**TASK REQUIREMENTS**: Return the complete listing that follows, with each line reproduced exactly.
↓
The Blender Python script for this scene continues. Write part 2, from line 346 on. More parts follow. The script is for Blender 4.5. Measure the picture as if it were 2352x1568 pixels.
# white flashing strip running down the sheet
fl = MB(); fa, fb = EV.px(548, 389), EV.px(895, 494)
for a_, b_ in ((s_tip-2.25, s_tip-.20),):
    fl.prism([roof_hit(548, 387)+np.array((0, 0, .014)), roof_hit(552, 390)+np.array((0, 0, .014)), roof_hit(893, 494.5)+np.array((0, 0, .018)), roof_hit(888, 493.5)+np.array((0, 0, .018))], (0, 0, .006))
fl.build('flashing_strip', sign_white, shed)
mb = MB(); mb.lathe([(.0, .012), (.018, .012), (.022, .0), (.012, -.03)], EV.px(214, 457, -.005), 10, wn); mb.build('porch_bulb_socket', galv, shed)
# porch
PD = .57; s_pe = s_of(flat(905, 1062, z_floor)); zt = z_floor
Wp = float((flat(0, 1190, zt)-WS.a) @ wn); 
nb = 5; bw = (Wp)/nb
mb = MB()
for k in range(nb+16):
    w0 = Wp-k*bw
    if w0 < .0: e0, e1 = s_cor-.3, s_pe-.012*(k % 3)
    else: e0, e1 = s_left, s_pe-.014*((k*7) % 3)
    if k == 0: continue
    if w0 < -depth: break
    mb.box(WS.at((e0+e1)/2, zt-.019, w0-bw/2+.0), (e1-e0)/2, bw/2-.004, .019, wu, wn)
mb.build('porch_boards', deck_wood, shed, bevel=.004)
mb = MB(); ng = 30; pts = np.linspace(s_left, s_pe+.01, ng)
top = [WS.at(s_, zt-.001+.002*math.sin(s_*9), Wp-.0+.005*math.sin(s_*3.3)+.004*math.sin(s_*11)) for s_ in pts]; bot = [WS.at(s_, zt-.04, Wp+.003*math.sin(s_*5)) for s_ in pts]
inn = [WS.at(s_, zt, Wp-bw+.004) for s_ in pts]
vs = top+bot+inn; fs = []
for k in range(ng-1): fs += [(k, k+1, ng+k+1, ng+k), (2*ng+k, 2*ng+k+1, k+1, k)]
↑
**EXPECTED ANSWER**:
The Blender Python script for this scene continues. Write part 2, from line 346 on. More parts follow. The script is for Blender 4.5. Measure the picture as if it were 2352x1568 pixels.
# white flashing strip running down the sheet
fl = MB(); fa, fb = EV.px(548, 389), EV.px(895, 494)
for a_, b_ in ((s_tip-2.25, s_tip-.20),):
    fl.prism([roof_hit(548, 387)+np.array((0, 0, .014)), roof_hit(552, 390)+np.array((0, 0, .014)), roof_hit(893, 494.5)+np.array((0, 0, .018)), roof_hit(888, 493.5)+np.array((0, 0, .018))], (0, 0, .006))
fl.build('flashing_strip', sign_white, shed)
mb = MB(); mb.lathe([(.0, .012), (.018, .012), (.022, .0), (.012, -.03)], EV.px(214, 457, -.005), 10, wn); mb.build('porch_bulb_socket', galv, shed)
# porch
PD = .57; s_pe = s_of(flat(905, 1062, z_floor)); zt = z_floor
Wp = float((flat(0, 1190, zt)-WS.a) @ wn); 
nb = 5; bw = (Wp)/nb
mb = MB()
for k in range(nb+16):
    w0 = Wp-k*bw
    if w0 < .0: e0, e1 = s_cor-.3, s_pe-.012*(k % 3)
    else: e0, e1 = s_left, s_pe-.014*((k*7) % 3)
    if k == 0: continue
    if w0 < -depth: break
    mb.box(WS.at((e0+e1)/2, zt-.019, w0-bw/2+.0), (e1-e0)/2, bw/2-.004, .019, wu, wn)
mb.build('porch_boards', deck_wood, shed, bevel=.004)
mb = MB(); ng = 30; pts = np.linspace(s_left, s_pe+.01, ng)
top = [WS.at(s_, zt-.001+.002*math.sin(s_*9), Wp-.0+.005*math.sin(s_*3.3)+.004*math.sin(s_*11)) for s_ in pts]; bot = [WS.at(s_, zt-.04, Wp+.003*math.sin(s_*5)) for s_ in pts]
inn = [WS.at(s_, zt, Wp-bw+.004) for s_ in pts]
vs = top+bot+inn; fs = []
for k in range(ng-1): fs += [(k, k+1, ng+k+1, ng+k), (2*ng+k, 2*ng+k+1, k+1, k)]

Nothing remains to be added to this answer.